On a single-storey house with walkable ground, a careful owner with a sturdy ladder, gloves, and a spotter can absolutely do this job, and we'll cheerfully say so. The technique is not the barrier. The barrier is that ladder falls are one of the most common serious home-maintenance injuries, and second-storey gutters put you at exactly the height where falls stop being stories and start being surgeries.
The honest decision rule: if any part of the job requires the ladder's top three rungs, leaning past your belt buckle, or working above concrete, the professional's fee is cheaper than your deductible.

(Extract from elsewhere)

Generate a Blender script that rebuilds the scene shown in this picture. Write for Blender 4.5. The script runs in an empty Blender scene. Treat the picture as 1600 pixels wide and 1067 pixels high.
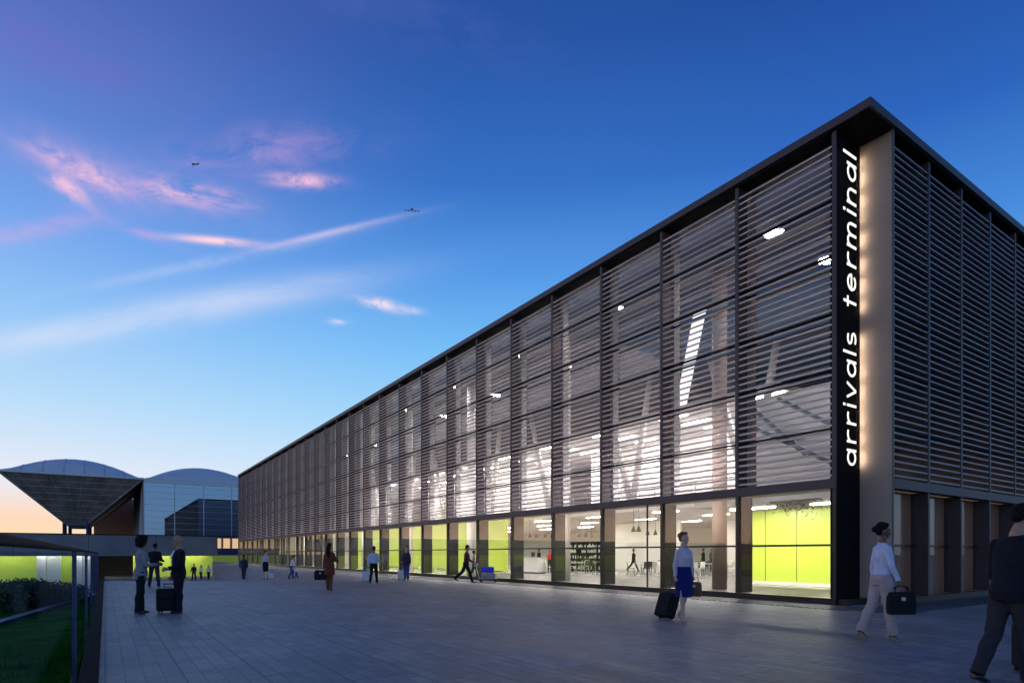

Two storeys, steep grades, or gutters over conservatories — that's our ladder's problem, not yours.
What we bring beyond nerve: standoff stabilizers that don't crush the gutter we're cleaning, flow-testing gear for the downspouts, and the routine of someone who did eight houses this week. Speed isn't the point; the photos of a verified-flowing system are.
If you do go the DIY route, three rules cover most of the risk: never work alone (the spotter's job is the ladder base, not the conversation), move the ladder instead of leaning past your belt buckle — the reach that feels like saving two minutes is the one in the injury statistics — and stay off the roof entirely. Gutters are cleaned from the ladder, not from above; wet leaves on shingles are how confident people meet their deductibles.